**INFORMATION PROVIDED**:
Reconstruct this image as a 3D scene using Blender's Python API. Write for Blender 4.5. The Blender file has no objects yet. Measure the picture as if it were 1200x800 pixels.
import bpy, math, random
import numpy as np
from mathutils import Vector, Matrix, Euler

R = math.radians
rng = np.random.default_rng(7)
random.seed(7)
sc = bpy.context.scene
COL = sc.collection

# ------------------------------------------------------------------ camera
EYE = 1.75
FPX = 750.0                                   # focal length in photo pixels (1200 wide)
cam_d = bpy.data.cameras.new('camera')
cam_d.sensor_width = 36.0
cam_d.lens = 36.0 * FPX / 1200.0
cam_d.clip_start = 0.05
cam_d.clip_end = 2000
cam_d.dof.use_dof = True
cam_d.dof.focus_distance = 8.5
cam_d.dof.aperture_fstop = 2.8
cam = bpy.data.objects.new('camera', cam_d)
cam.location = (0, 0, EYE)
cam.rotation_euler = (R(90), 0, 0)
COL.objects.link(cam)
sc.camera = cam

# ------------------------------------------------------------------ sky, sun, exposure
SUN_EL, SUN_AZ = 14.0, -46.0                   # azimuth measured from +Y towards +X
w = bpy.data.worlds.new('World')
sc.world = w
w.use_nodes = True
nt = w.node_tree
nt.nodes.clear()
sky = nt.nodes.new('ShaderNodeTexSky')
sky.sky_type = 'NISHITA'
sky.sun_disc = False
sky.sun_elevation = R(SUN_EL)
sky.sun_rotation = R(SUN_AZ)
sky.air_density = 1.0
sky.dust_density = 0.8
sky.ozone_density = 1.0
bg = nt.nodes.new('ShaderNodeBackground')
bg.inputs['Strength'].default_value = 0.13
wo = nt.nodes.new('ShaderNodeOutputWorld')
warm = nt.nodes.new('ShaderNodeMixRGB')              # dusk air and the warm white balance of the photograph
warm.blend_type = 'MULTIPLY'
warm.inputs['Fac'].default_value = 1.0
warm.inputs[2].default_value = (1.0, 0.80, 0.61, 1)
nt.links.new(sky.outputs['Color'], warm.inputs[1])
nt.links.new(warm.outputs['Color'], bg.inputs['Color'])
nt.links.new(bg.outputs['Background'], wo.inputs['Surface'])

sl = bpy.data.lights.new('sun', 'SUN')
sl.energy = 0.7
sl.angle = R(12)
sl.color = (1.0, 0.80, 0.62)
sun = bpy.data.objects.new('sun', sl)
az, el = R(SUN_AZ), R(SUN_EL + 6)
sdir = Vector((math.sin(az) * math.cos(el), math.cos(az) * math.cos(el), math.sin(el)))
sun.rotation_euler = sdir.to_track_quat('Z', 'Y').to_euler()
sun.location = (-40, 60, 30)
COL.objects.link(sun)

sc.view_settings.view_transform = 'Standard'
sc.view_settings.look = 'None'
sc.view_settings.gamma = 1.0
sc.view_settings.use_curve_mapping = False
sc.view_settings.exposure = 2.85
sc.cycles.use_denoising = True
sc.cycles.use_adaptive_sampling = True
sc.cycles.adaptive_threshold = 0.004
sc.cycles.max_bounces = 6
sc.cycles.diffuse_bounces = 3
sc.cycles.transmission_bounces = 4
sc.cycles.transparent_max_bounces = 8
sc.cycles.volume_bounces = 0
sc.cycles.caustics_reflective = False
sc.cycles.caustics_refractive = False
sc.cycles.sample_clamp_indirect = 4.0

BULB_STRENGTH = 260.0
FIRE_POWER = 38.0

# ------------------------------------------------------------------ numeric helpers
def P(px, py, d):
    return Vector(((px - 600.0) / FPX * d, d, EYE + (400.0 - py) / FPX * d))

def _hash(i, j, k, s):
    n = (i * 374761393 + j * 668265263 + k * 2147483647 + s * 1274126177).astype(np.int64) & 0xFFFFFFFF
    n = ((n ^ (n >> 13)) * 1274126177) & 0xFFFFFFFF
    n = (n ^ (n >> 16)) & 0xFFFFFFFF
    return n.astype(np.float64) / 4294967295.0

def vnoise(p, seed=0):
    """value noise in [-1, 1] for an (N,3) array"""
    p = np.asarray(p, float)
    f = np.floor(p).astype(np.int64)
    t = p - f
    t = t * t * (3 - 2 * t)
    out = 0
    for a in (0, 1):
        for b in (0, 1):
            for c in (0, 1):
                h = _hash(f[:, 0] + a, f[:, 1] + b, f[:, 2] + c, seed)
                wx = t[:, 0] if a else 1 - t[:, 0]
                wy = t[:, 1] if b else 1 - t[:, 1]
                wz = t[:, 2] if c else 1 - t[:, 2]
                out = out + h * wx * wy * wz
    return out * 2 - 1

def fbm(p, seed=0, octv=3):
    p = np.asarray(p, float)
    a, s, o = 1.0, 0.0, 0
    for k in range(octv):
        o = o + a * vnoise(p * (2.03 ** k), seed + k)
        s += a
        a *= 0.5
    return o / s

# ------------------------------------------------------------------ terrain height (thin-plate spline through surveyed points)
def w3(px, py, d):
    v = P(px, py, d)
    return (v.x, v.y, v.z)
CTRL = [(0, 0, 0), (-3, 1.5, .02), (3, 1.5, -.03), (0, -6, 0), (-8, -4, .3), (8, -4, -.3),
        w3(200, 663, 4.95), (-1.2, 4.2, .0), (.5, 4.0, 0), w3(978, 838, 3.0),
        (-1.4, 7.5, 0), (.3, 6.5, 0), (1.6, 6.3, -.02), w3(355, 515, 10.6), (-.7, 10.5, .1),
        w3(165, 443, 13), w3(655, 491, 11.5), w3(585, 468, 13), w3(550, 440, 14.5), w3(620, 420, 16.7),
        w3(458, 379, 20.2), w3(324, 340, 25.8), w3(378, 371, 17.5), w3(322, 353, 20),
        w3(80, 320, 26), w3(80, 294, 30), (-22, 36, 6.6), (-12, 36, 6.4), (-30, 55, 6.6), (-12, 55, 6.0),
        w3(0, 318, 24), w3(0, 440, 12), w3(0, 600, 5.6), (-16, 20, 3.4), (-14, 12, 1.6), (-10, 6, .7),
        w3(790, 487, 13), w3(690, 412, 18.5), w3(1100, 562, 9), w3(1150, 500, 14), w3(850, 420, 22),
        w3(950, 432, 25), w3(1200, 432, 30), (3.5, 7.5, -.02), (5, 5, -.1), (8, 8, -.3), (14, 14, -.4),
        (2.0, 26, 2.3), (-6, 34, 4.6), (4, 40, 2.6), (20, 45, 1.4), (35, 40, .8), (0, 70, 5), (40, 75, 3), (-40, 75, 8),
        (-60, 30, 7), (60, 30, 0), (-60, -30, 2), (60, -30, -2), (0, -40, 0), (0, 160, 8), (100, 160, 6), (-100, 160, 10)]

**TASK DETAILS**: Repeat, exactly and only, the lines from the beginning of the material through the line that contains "COL = sc.collection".

**EXERCISE RESPONSE**:
Reconstruct this image as a 3D scene using Blender's Python API. Write for Blender 4.5. The Blender file has no objects yet. Measure the picture as if it were 1200x800 pixels.
import bpy, math, random
import numpy as np
from mathutils import Vector, Matrix, Euler

R = math.radians
rng = np.random.default_rng(7)
random.seed(7)
sc = bpy.context.scene
COL = sc.collection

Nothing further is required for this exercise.